Friday, April 9, 2010

Finding My True North

It's been a good many moons since I last made contact with any of you beloved blogites (sounds like some of those warring bible tribes, (Hitites, Amalakites and other –ites…huh?)).

A good many things have happened since that last time... the most major of these changes being settling down north of South. T's been pretty hot-and-cold... finding my feet and bearing. This transition business is oh so not my cuppa tea!

However, there is an upside. I get to experiment with ‘this-and-that’ as I toy around with various possibilities that life presents to me from time to time. One of the highlights has been the opportunity to immerse myself in my pet-project: writing short stories. I have my first works of fiction under my belt, well almost... loving it!

Another of my little self-indulgences (or is it an act of sheer courage) has been signing up to learn French. Moi! I have had a love-hate relationship with the French language for years now... This year, I decided to take this flirtation to the next level, Oui! I am presently stumbling all over my French conjugaisons like a non-sense (if ever there was a totally tired Nairobian expression, this would have to be it!)

I have been involved in some community work too. That has been very insightful. I have learnt truck-loads about us human beings. We really are complex… This place called dunia and the people who live in it have a way of bringing out the best and the worst in all of us… (enough said... lest eh, mmh!)

I also intend to make my fair contribution towards saving the planet. I have decided to sacrificially shed off a few pounds in the name of traveling light through life (both literally and figuratively speaking). Watch this space[:)].
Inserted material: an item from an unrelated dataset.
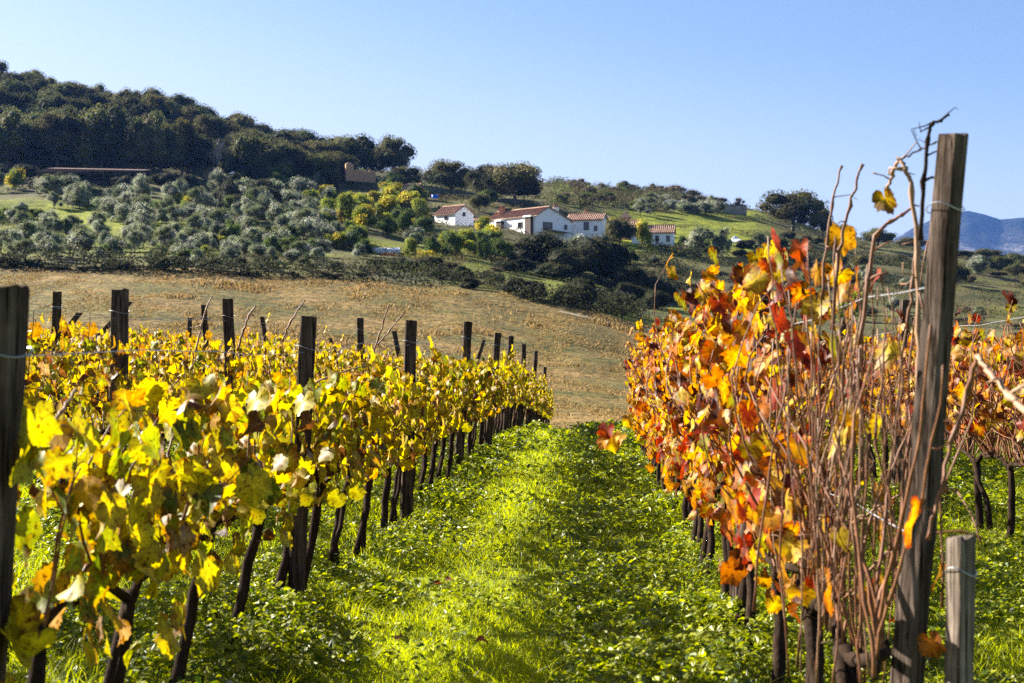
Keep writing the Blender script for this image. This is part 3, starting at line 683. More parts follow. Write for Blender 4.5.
# canopy
q = hit(735, 247); q = (q[0], q[1], Hs(*q)); gz = thing('white_canopy', 'small white pointed garden canopy on the green lawn', 'canopy', q); kg = 292/F
mb = MB(); a, b, zt = 1.9, .7, 4.5*kg
mb.add([[-a, -a, zt], [a, -a, zt], [a, a, zt], [-a, a, zt], [-b, -b, zt+.75], [b, -b, zt+.75], [b, b, zt+.75], [-b, b, zt+.75], [0, 0, zt+1.5]],
       [np.array([[0, 1, 5, 4], [1, 2, 6, 5], [2, 3, 7, 6], [3, 0, 4, 7]]), np.array([[4, 5, 8], [5, 6, 8], [6, 7, 8], [7, 4, 8]]), np.array([[3, 2, 1, 0]])]); mb.build('cover', M['canvas'], gz)
for sx in (-1, 1):
    for sy in (-1, 1):
        mb = MB(); tube(mb, [[sx*1.8, sy*1.8, -2], [sx*1.8, sy*1.8, zt-.01]], .06, 6); mb.build('pole', M['white'], gz)
# white tunnel cover + rusty box
q = at(386, 259, 214); tn = thing('plastic_tunnel', 'low white plastic covered tunnel in the bushes above the field', 'greenhouse', q); kt = 214/F
mb = MB(); th_ = np.linspace(0, np.pi, 11); prof = np.stack([np.full(11, -14*kt), -1.2*np.cos(th_), .6+1.1*np.sin(th_)], -1); prof = np.vstack([[[-14*kt, -1.2, -1.5]], prof, [[-14*kt, 1.2, -1.5]]])
prism(mb, prof, (28*kt, 0, 0)); recalc(mb.build('cover', M['canvas'], tn))
for a in (-14, 0, 14):
    mb = MB(); tube(mb, np.stack([np.full(11, a*kt), -1.24*np.cos(th_), .6+1.14*np.sin(th_)], -1), .04, 5); mb.build('hoop', M['wire'], tn)
q = at(390, 262, 208); o = thing('rusty_trailer', 'rust red farm trailer in the bushes under the white tunnel', 'trailer', q)
mb = MB(); prism(mb, [(-1.1, -.6, .5), (1.1, -.6, .5), (1.35, -.6, 1.3), (-1.35, -.6, 1.3)], (0, 1.2, 0)); recalc(mb.build('bed', plain('rust_red', (.4, .1, .05), .7, 4, .3), o))
for a in (-.7, .7):
    mb = MB(); tube(mb, [[a, -.62, .3], [a, -.78, .3]], .38, 14); mb.build('wheel', M['shade'], o)
# blue tarp
q = at(435, 200, 345); o = thing('blue_tarpaulin', 'small bright blue tarpaulin under the oak behind the small white house', 'tarpaulin', q)
mb = MB(); g_ = np.linspace(-.8, .8, 7); X_, Z_ = np.meshgrid(g_, np.linspace(.4, 1.3, 6)); Y_ = .15*np.sin(X_*5)+.3*Z_
i = np.arange(5)[:, None]*7; j = np.arange(6)[None]; mb.add(np.stack([X_, Y_, Z_], -1).reshape(-1, 3), np.stack([i+j, i+j+1, i+8+j, i+7+j], -1).reshape(-1, 4)); sh_ = mb.build('sheet', M['blue'], o, True)
mo = sh_.modifiers.new('s', 'SOLIDIFY'); mo.thickness = .03
for a in (-1.1, 1.1):
    mb = MB(); tube(mb, [[a, .35, -2], [a, .45, 1.7]], .05, 5); mb.build('pole', M['wood'], o)
# long grey wall on the ridge
q = at(716, 212, 418); o = thing('ridge_wall', 'long low grey wall along the skyline above the green lawn', 'wall', q)
mb = MB(); box(mb, (-9, 0, -3), (9, .5, 1.9)); mb.build('masonry', M['rock'], o)
mb = MB(); box(mb, (-9.2, -.1, 1.903), (9.2, .6, 2.1)); mb.build('coping', M['wood_dark'], o)
q = at(674, 209, 408); o = thing('stone_hut', 'small pale flat roofed hut on the ridge', 'hut', q)
mb = MB(); box(mb, (-2.2, 0, -3), (2.2, 2.5, 2.2)); mb.build('wall', M['rock'], o)
mb = MB(); box(mb, (-2.5, -.3, 2.203), (2.5, 2.8, 2.45)); mb.build('roof', M['canvas'], o)
# field edge fence
fo = 'thin fence posts along the track'
for i, px in enumerate((552, 585, 606, 622)):
    x, y = hit(px, 300+(px-552)*.3); x2, y2 = x, y
    mb = MB(); tube(mb, [[0, 0, -.3], [.03, 0, 1.5]], [.07, .05], 6); o = mb.build('fence_stake', M['wood_dark']); o.location = (x, y, Hs(x, y))
    tag(o, 'thin dark wooden stake beside the pale dirt track', 'fence post', fo)

# ------------------------------------------------------------------ vineyard
ROWX = dict(L1=-1.32, L2=-3.32, L3=-5.32, L4=-7.32, L5=-9.32, L6=-11.32, L7=-13.3, R1=.68, R2=2.68, R3=4.68, R4=6.68)
YAW = -math.atan(.0534)
ROWNAME = dict(L1='the row bordering the path on its left', L2='the second row left of the path', L3='the third row left of the path', L4='the fourth row left of the path',
               L5='the fifth row left of the path', L6='the sixth row left of the path', L7='the farthest left row', R1='the orange row right of the path', R2='the second row right of the path',
               R3='the third row right of the path', R4='the farthest right row')
def rowpt(r, d): x = ROWX[r]+.0534*d; return np.array([x, d, Hs(x, d)])
# leaf template
def leaf_template():
    a = [0, 9, 18, 28, 38, 47, 56, 66, 76, 88, 98, 110, 122, 134, 146, 158, 170]
    r = [1.0, .87, .86, .74, .84, .82, .94, .82, .83, .70, .76, .74, .84, .73, .72, .60, .42]
    ang = np.array(a+[-q for q in a[:0:-1]]); rad = np.array(r+r[:0:-1]); n = len(ang)
    A = R(1)*ang
    outer = np.stack([np.sin(A)*rad, np.cos(A)*rad], -1); inner = outer*.5
    V = np.vstack([[[0, 0]], inner, outer]); j = np.arange(n); j2 = (j+1) % n
    tri = np.stack([np.zeros(n, int), 1+j, 1+j2], -1); qd = np.stack([1+j, 1+n+j, 1+n+j2, 1+j2], -1)
    rim = np.concatenate([[0], np.full(n, .5), np.full(n, 1.)])
    keep = j != 16                                # open sinus at the petiole
    return V, tri[keep], qd[keep], rim, np.concatenate([[0], A, A])
LT = leaf_template()
def leaves(mb, P, tip, nrm, size, cc, rc, rng, rimw, curl):
    V2, tri, qd, rim, ang = LT; n = len(P); m = len(V2)
    tip = tip/(np.linalg.norm(tip, axis=1)[:, None]+1e-9); side = np.cross(tip, nrm); side /= np.linalg.norm(side, axis=1)[:, None]+1e-9; nn = np.cross(side, tip)
    r2 = (V2**2).sum(1); wob = np.sin(3*ang[None]+rng.uniform(0, 6.28, (n, 1)))*.16*r2[None]
    z = curl[:, :1]*V2[None, :, 1]**2+curl[:, 1:2]*np.abs(V2[None, :, 0])**1.3+wob
    jx = V2[None, :, 0]*rng.uniform(.8, 1.1, (n, 1))*(1-.25*np.abs(curl[:, 1:2])*np.abs(V2[None, :, 0])); jy = V2[None, :, 1]+0*jx
    jx = jx*(1+.06*rng.normal(size=(n, m))); jy = jy*(1+.06*rng.normal(size=(n, m)))
    s = size[:, None, None]
    W = P[:, None]+s*(jx[..., None]*side[:, None]+(jy+.15)[..., None]*tip[:, None]+z[..., None]*nn[:, None])
    t = np.clip((rim[None]-(1-rimw[:, None])+.25*rng.normal(size=(n, m)))/.35, 0, 1)[..., None]
    col = cc[:, None]*(1-t)+rc[:, None]*t
    dg = np.abs(np.degrees(ang)); vein = np.minimum.reduce([dg, np.abs(dg-56), np.abs(dg-122)]) < 5; col = col*np.where(vein, 1.22, .88)[None, :, None]
    off = (np.arange(n)*m)[:, None, None]
    mb.add(W.reshape(-1, 3), [(tri[None]+off).reshape(-1, 3), (qd[None]+off).reshape(-1, 4)], col.reshape(-1, 3))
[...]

Been busy... so busy that I have opened an idea journal... (with enough luck and action, these ideas may just translate into cash... soon. Then, I will throw a legendary E-bash!).

The Verdict is In

Return of the Jury:

JUDGE: In the matter of Susan (the Plaintiff) vs. Gainful Employment (the Accused), what say ye?

JURY: In the matter of Susan vs. Gainful Employment, we the Jury find the accused NOT GUILTY.

JUDGE'S SENTENCE: This court therefore rules that the Accused is not guilty of either of the charges: namely, suitability for or compatibility with the Plaintiff. Further to this, the plaintiff has been ordered by this court to serve her time in the Unemployment penitentiary until this, or another court repeals this ruling.

… And so, that is how that went down... a less than impressive ruling if you ask me.

Ok., before I start ranting on and on about how blind justice really is, let the record show that with a little hind-sight, I am not entirely oblivious of the fact that part of my testimony and the overwhelming evidence unleashed by the Accused’s Counsel, may have provided the jury some of the rope they used to hang me... grrh!

Yes, that opportunity slipped through the cracks of justice. However, I am hesitant to share the “c’mon, you-should-have-known-better” lessons I learnt at ‘The Trial’ on this blog. Truth be told, that discussion would leave me with more than just a little measure of embarrassment. I would be running the risk of causing permanent and irrevocable damage to my person (kindly allow me to save my e-face). Still, I am the better for it.

I may not have gained the employment opportunity I was in hot pursuit of, but I sure did gain some invaluable lessons.